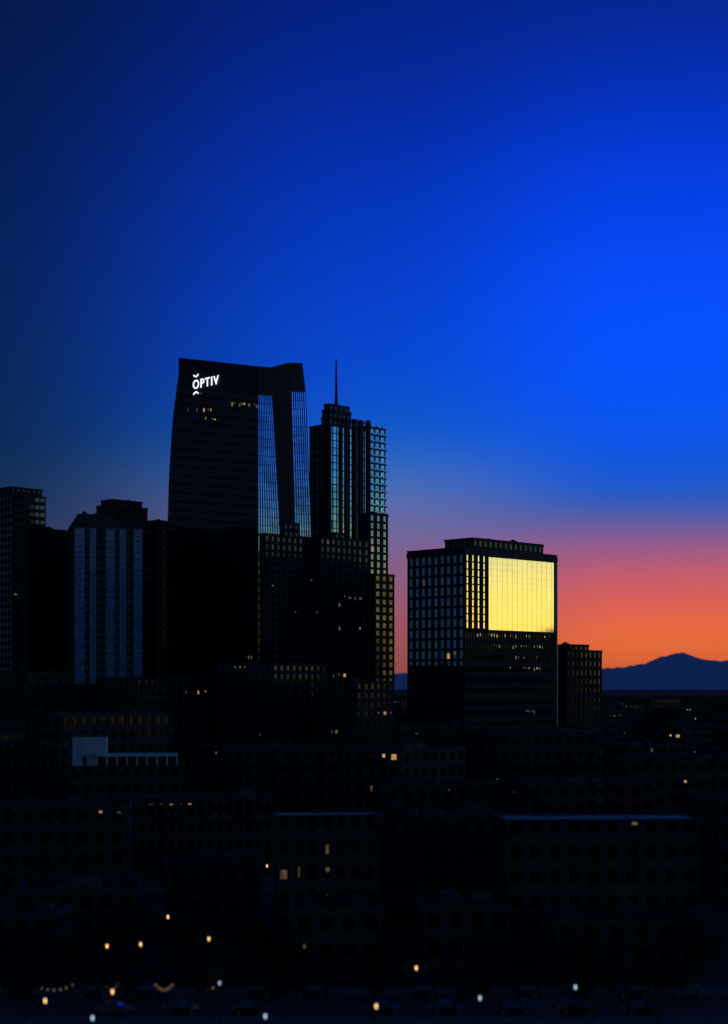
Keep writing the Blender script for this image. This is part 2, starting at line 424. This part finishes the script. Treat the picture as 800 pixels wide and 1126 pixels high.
low('long_office_building',262,420,556,903,2,dict(fb,lit=.01),depth=8,cap=dict(mr='roof_dark'),nh=7,storey=4,bay=3)
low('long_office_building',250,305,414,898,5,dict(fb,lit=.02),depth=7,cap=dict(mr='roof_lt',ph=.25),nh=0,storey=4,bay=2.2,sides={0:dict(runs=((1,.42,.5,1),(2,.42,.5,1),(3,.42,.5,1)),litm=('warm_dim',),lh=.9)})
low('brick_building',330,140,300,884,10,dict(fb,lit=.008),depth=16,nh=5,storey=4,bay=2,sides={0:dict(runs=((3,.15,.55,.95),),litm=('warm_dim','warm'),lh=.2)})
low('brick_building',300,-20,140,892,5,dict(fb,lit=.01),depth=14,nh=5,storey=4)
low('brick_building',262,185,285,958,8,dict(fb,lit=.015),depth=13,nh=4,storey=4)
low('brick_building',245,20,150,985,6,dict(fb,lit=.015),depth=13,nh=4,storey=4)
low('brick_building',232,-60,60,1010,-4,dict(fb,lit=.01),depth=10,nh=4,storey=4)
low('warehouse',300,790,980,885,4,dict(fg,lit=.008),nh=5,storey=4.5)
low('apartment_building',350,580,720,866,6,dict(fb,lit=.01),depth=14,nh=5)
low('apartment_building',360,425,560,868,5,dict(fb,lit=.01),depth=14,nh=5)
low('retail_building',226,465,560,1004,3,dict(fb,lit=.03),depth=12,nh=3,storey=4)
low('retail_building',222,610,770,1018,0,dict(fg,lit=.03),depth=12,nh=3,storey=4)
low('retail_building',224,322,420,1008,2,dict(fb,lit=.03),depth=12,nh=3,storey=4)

# ------------------------------------------------------------------ city fill
variants=[]
rv=random.Random(5)
for i in range(12):
    mb=MB(); w=rv.uniform(22,44); d=rv.uniform(18,34); h=rv.choice((8,11,11,15,15,19,23,27))
    st=dict(rv.choice((fb,fg,dk)),lit=rv.choice((.005,.01,.02)))
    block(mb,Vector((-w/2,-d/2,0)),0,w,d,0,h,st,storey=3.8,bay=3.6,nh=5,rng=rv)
    variants.append((mb.mesh('city_building_mesh'),max(w,d)))
kinds=['office_building','apartment_building','brick_building','warehouse']
heroes=[]
for o in list(scene.objects):
    if o.type=='MESH' and o.parent:
        xs=[v.co.x for v in o.data.vertices]; ys=[v.co.y for v in o.data.vertices]
        if xs: heroes.append((min(xs)-6,max(xs)+6,min(ys)-6,max(ys)+6))
cnt=0
tR,tL=frame(T45)
def clear(x,y,rad):
    return all(not(a-rad<x<b+rad and c-rad<y<d+rad) for a,b,c,d in heroes)
for i in range(-40,60):
    for j in range(-40,60):
        q=tR*(i*52)+tL*(j*46)
        x,y=q.x,q.y+200
        if y<375 or y>1500 or abs(x)>.30*y+60: continue
        x+=rv.uniform(-4,4); y+=rv.uniform(-4,4)
        me,rad=rv.choice(variants)
        if not clear(x,y,rad*.5): continue
        o=bpy.data.objects.new(kinds[cnt%4],me); scene.collection.objects.link(o); cnt+=1
        o.location=(x,y,0); o.rotation_euler=(0,0,T45+rv.choice((0,math.pi/2))); o.scale=(1,1,rv.uniform(.8,1.15))

# ------------------------------------------------------------------ ground, streets
mb=MB()
mb.face([(-60000,-3000,0),(60000,-3000,0),(60000,60000,0),(-60000,60000,0)],'asphalt')
M['ground']=surf('ground_soil', (.022,.026,.028), .95, .5, .02, spec=.05)
mb.mats=['ground']; mb.obj('ground')
def street(name,x0,x1,y0,y1):
    mb=MB(); mb.face([(x0,y0,.004),(x1,y0,.004),(x1,y1,.004),(x0,y1,.004)],'asphalt')
    ym=(y0+y1)/2; x=x0
    while x<x1:
        mb.face([(x,ym-.08,.008),(x+3,ym-.08,.008),(x+3,ym+.08,.008),(x,ym+.08,.008)],'paint'); x+=9
    for yy in (y0+2.4,y1-2.4): mb.face([(x0,yy-.06,.008),(x1,yy-.06,.008),(x1,yy+.06,.008),(x0,yy+.06,.008)],'paint')
    return mb.obj(name)
street('road',-400,400,193,207)
street('road',-500,500,314,328)
def walk(x0,x1,y0,y1):
    mb=MB(); mb.box(x0,x1,y0,y1,-.1,.13,'pave'); mb.obj('sidewalk')
walk(-400,400,207.05,210.5); walk(-400,400,188,192.95); walk(-500,500,310,313.95); walk(-500,500,328.05,332)
mb=MB()
for x in range(8): mb.face([(20+x*1.0,194,.012),(20.5+x*1.0,194,.012),(20.5+x*1.0,206,.012),(20+x*1.0,206,.012)],'paint')
mb.obj('crosswalk')

# ------------------------------------------------------------------ mountains
def mountains():
    mb=MB(); mb.mats=['mountain']
    pts=[(-900,742),(-200,738),(200,744),(430,742),(450,741),(600,738),(660,737),(690,734),(708,731),(722,725),(734,722),(745,718.5),(754,720),(763,724),(778,727),(790,728.5),(800,727),(840,722),(900,730),(1100,735),(1700,742)]
    rr=random.Random(3); D=26000.; n=900; rows=7; V=[]
    xs=[-900+2600*i/n for i in range(n+1)]
    def yy(x):
        for a,b in zip(pts,pts[1:]):
            if x<=b[0]:
                t=(x-a[0])/(b[0]-a[0]); return a[1]+(b[1]-a[1])*t
        return pts[-1][1]
    for r in range(rows):
        f=r/(rows-1)
        for x in xs:
            Dr=D-6000*(1-f); top=Zt(yy(x),D)+20
            nz=math.sin(x*.21+r)*.4+math.sin(x*.53+r*2.1)*.4+math.sin(x*1.31)*.2+rr.uniform(-.3,.3)
            z=(top*(f**1.3))+nz*(13 if r==rows-1 else 60*f)
            V.append((K(x)*D,Dr,max(z,-5) if r else -20))
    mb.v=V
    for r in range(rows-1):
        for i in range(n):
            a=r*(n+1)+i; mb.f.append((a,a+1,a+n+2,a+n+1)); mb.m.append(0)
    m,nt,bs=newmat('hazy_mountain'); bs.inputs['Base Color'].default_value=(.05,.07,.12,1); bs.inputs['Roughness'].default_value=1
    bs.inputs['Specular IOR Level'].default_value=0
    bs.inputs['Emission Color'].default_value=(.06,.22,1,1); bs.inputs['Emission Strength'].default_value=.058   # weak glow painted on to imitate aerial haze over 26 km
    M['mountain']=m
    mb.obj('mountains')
mountains()

# ------------------------------------------------------------------ trees
def leaf_cloud(mb,c,rad,n,size,rng,mats=('leaf','leaf2')):
    for _ in range(n):
        d=Vector((rng.gauss(0,1),rng.gauss(0,1),rng.gauss(0,1))).normalized()*rad*rng.random()**.4
        p=Vector(c)+Vector((d.x,d.y,d.z*.75)); a=Vector((rng.uniform(-1,1),rng.uniform(-1,1),rng.uniform(-1,1))).normalized()
        b=a.orthogonal().normalized(); s=size*rng.uniform(.6,1.4)
        mb.face([p-a*s,p+b*s*.6,p+a*s,p-b*s*.6],rng.choice(mats))
def tree_mesh(seed):
    rng=random.Random(seed); mb=MB(); h=rng.uniform(7,10)
    mb.cyl((0,0,-.1),(.1,0,h*.35),.28,.2,'bark',8); mb.cyl((.1,0,h*.35),(0,.1,h*.75),.2,.07,'bark',8)
    for i in range(9):
        an=i*2.4+rng.random(); z=h*rng.uniform(.33,.7); L=h*rng.uniform(.2,.36)
        e=(math.cos(an)*L,math.sin(an)*L,z+L*rng.uniform(.4,.9))
        mb.cyl((.05,.05,z),e,.1,.03,'bark',6); leaf_cloud(mb,e,h*rng.uniform(.12,.19),110,.2,rng)
    leaf_cloud(mb,(0,0,h*.85),h*.17,140,.2,rng)
    return mb.mesh('tree_mesh')
tm=[tree_mesh(s) for s in (1,2,3,4)]
rt=random.Random(21); k=0
spots=[(x+rt.uniform(-2,2),211.8) for x in range(-60,62,7)]+[(x+rt.uniform(-3,3),333.5) for x in range(-95,96,11)]+[(rt.uniform(-60,-14),rt.uniform(213,232)) for _ in range(16)]+[(x+rt.uniform(-3,3),190.5) for x in range(-52,53,11)]
for x,y in spots:
    if rt.random()<.15: continue
    o=bpy.data.objects.new('street_tree',tm[k%4]); scene.collection.objects.link(o); k+=1
    o.location=(x,y,0); o.rotation_euler=(0,0,rt.uniform(0,6)); s=rt.uniform(.6,1.05); o.scale=(s,s,s)
mb=MB()
for _ in range(1300):
    y=rt.uniform(420,1900); x=rt.uniform(-.3,.3)*y
    h=rt.uniform(5,9); leaf_cloud(mb,(x,y,h*.65),h*.45,26,1.1,rt)
    mb.cyl((x,y,0),(x,y,h*.6),.25,.15,'bark',5,False)
for _ in range(1500):
    y=rt.uniform(1900,5000); x=rt.uniform(-.3,.3)*y; leaf_cloud(mb,(x,y,7),11,14,4,rt)
mb.obj('distant_trees')

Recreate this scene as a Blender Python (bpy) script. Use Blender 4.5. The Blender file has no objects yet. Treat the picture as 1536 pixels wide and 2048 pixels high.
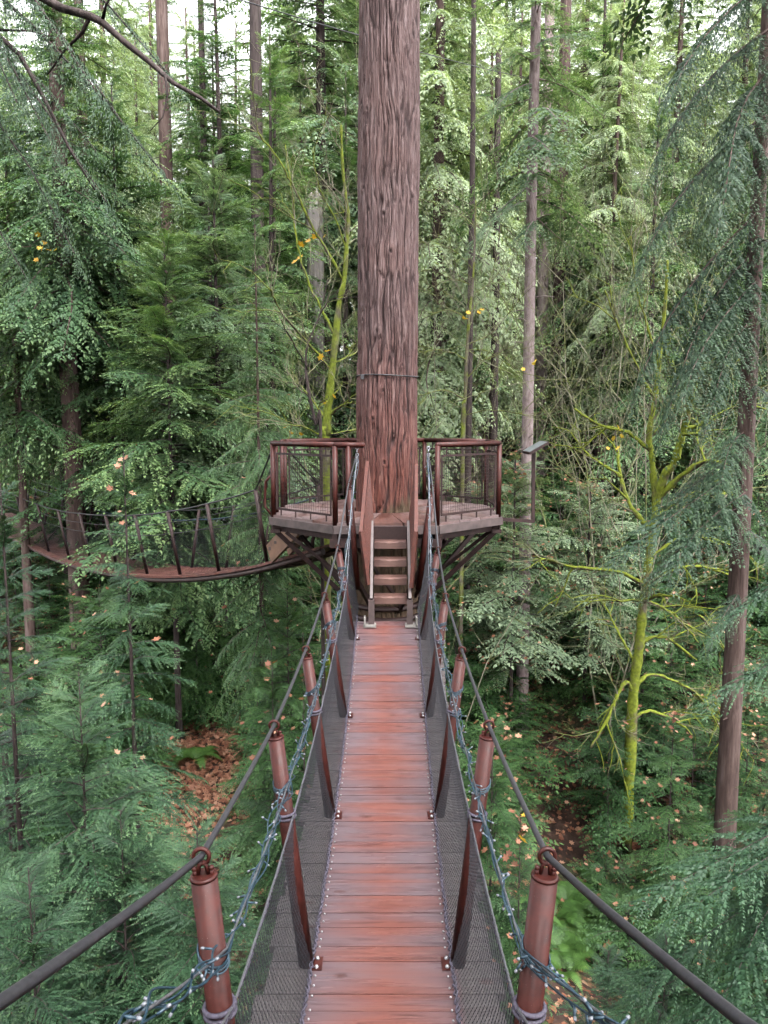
import bpy, math, random
import numpy as np
from mathutils import Vector, Matrix

R = random.Random(7)
N = np.random.default_rng(11)
SC = bpy.context.scene
COL = SC.collection
EYE = 10.0                                   # camera height above datum
F = 1537.0                                   # focal length in photo pixels (1536 wide)
PITCH = math.atan(174 / F)
CP, SP = math.cos(PITCH), math.sin(PITCH)

# ------------------------------------------------------------------ helpers
def at(u, v, Y):
    """world point seen at photo pixel (u, v) at distance Y in front of the camera"""
    a, b = (u - 768) / F, -(v - 1024) / F
    ry, rz = CP + b * SP, -SP + b * CP
    t = Y / ry
    return Vector((a * t, Y, EYE + rz * t))

def px(P):
    d = P[1] * CP - (P[2] - EYE) * SP
    w = P[1] * SP + (P[2] - EYE) * CP
    return 768 + P[0] / d * F, 1024 - w / d * F

def tag(o, label=None, cat=None, group=None, kind=None):
    if label: o['label'] = label
    if cat: o['category'] = cat
    if group: o['group'] = group
    if kind: o['kind'] = kind
    return o

def empty(name, loc, label, cat, group=None):
    o = bpy.data.objects.new(name, None); COL.objects.link(o)
    o.location = loc; o.empty_display_size = .2
    return tag(o, label, cat, group)

def link(name, me, parent=None, loc=None):
    o = bpy.data.objects.new(name, me); COL.objects.link(o)
    if parent is not None: o.parent = parent
    if loc is not None: o.location = loc
    return o

class MB:
    """collects boxes, tubes and polygons into one mesh"""
    def __init__(s): s.v, s.f, s.m, s.sm = [], [], [], []
    def add(s, vs, fs, m=0, smooth=False):
        b = len(s.v); s.v.extend([tuple(p) for p in vs])
        for f in fs: s.f.append(tuple(i + b for i in f)); s.m.append(m); s.sm.append(smooth)
    def tube(s, path, rad, n=8, m=0, cap=True, smooth=True):
        P = np.array([tuple(p) for p in path], float); k = len(P)
        rad = np.full(k, rad, float) if np.isscalar(rad) else np.array(rad, float)
        T = np.gradient(P, axis=0); T /= np.linalg.norm(T, axis=1)[:, None] + 1e-12
        ref = np.array([0, 0, 1.]) if abs(T[0][2]) < .9 else np.array([1., 0, 0])
        u = np.cross(T[0], ref); u /= np.linalg.norm(u)
        vs = []
        ang = np.arange(n) * 2 * math.pi / n
        for i in range(k):
            u = u - T[i] * np.dot(u, T[i]); u /= np.linalg.norm(u) + 1e-12
            w = np.cross(T[i], u)
            vs.extend(P[i] + rad[i] * (np.cos(a) * u + np.sin(a) * w) for a in ang)
        fs = [(i * n + j, i * n + (j + 1) % n, (i + 1) * n + (j + 1) % n, (i + 1) * n + j) for i in range(k - 1) for j in range(n)]
        b = len(s.v); s.add(vs, fs, m, smooth)
        if cap:
            s.f.append(tuple(b + j for j in range(n))[::-1]); s.m.append(m); s.sm.append(False)
            s.f.append(tuple(b + (k - 1) * n + j for j in range(n))); s.m.append(m); s.sm.append(False)
    def bar(s, a, b, w, h, m=0, up=(0, 0, 1)):
        a, b = Vector(a), Vector(b); t = (b - a).normalized(); up = Vector(up)
        if abs(t.dot(up)) > .99: up = Vector((0, 1, 0))
        x = t.cross(up).normalized(); z = x.cross(t)
        vs = [p + x * sx * w / 2 + z * sz * h / 2 for p in (a, b) for sx, sz in ((-1, -1), (1, -1), (1, 1), (-1, 1))]
        s.add(vs, [(0, 1, 2, 3)[::-1], (4, 5, 6, 7), (0, 1, 5, 4), (1, 2, 6, 5), (2, 3, 7, 6), (3, 0, 4, 7)], m)
    def box(s, c, d, m=0):
        c = Vector(c); x, y, z = d
        s.bar(c - Vector((0, y / 2, 0)), c + Vector((0, y / 2, 0)), x, z, m)
    def ball(s, c, r, m=0, n=8):
        c = np.array(tuple(c)); vs = [c + (0, 0, r)]; fs = []; k = max(3, n // 2)
        for i in range(1, k):
            a = math.pi * i / k
            vs += [c + r * np.array((math.sin(a) * math.cos(2 * math.pi * j / n), math.sin(a) * math.sin(2 * math.pi * j / n), math.cos(a))) for j in range(n)]
        vs.append(c - (0, 0, r)); e = len(vs) - 1
        for j in range(n):
            fs.append((0, 1 + j, 1 + (j + 1) % n)); fs.append((e, 1 + (k - 2) * n + (j + 1) % n, 1 + (k - 2) * n + j))
            for i in range(k - 2): fs.append((1 + i * n + j, 1 + (i + 1) * n + j, 1 + (i + 1) * n + (j + 1) % n, 1 + i * n + (j + 1) % n))
        s.add(vs, fs, m, True)
    def ring(s, c, axis, Rr, r, n=18, k=6, m=0):
        ax = Vector(axis).normalized(); u = ax.orthogonal().normalized(); w = ax.cross(u); c = Vector(c)
        s.tube([c + (u * math.cos(t) + w * math.sin(t)) * Rr for t in [2 * math.pi * i / n for i in range(n + 1)]], r, k, m, cap=False)
    def mesh(s, name, mats):
        me = bpy.data.meshes.new(name); me.from_pydata(s.v, [], s.f)
        for m in (mats if isinstance(mats, (list, tuple)) else [mats]): me.materials.append(m)
        me.polygons.foreach_set('material_index', s.m); me.polygons.foreach_set('use_smooth', s.sm)
        me.update(); return me
    def build(s, name, mats, parent=None, org=None):
        if org is not None: s.v = [(p[0] - org[0], p[1] - org[1], p[2] - org[2]) for p in s.v]
        return link(name, s.mesh(name, mats), parent)

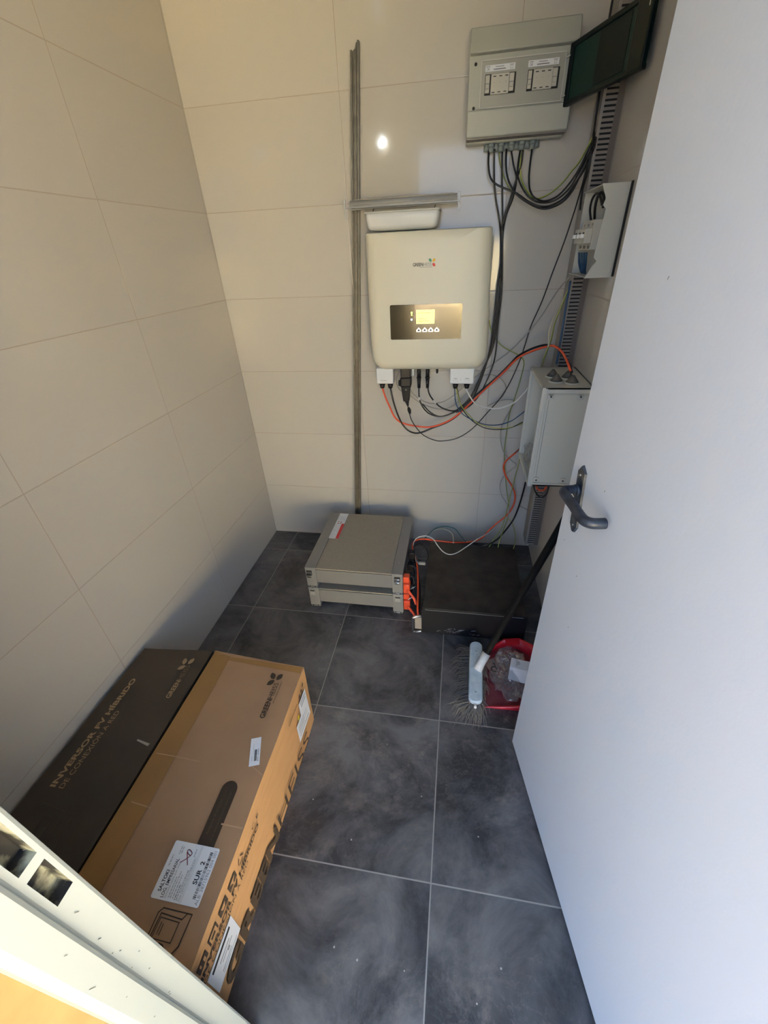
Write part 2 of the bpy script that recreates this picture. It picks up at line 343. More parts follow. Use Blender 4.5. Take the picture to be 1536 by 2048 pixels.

+++++

Task statement: In the entries above, find the line that contains "Recreate this scene" and the line that contains "return tag(o, label, cat, group)". Reproduce exactly those two lines and every line between them, but not the pictures.

Solution to this task:
Recreate this scene as a Blender Python (bpy) script. Use Blender 4.5. The Blender file has no objects yet. Treat the picture as 1536 pixels wide and 2048 pixels high.
import bpy, math, random
import numpy as np
from mathutils import Vector, Matrix

R = random.Random(7)
N = np.random.default_rng(11)
SC = bpy.context.scene
COL = SC.collection
EYE = 10.0                                   # camera height above datum
F = 1537.0                                   # focal length in photo pixels (1536 wide)
PITCH = math.atan(174 / F)
CP, SP = math.cos(PITCH), math.sin(PITCH)

# ------------------------------------------------------------------ helpers
def at(u, v, Y):
    """world point seen at photo pixel (u, v) at distance Y in front of the camera"""
    a, b = (u - 768) / F, -(v - 1024) / F
    ry, rz = CP + b * SP, -SP + b * CP
    t = Y / ry
    return Vector((a * t, Y, EYE + rz * t))

def px(P):
    d = P[1] * CP - (P[2] - EYE) * SP
    w = P[1] * SP + (P[2] - EYE) * CP
    return 768 + P[0] / d * F, 1024 - w / d * F

def tag(o, label=None, cat=None, group=None, kind=None):
    if label: o['label'] = label
    if cat: o['category'] = cat
    if group: o['group'] = group
    if kind: o['kind'] = kind
    return o

def empty(name, loc, label, cat, group=None):
    o = bpy.data.objects.new(name, None); COL.objects.link(o)
    o.location = loc; o.empty_display_size = .2
    return tag(o, label, cat, group)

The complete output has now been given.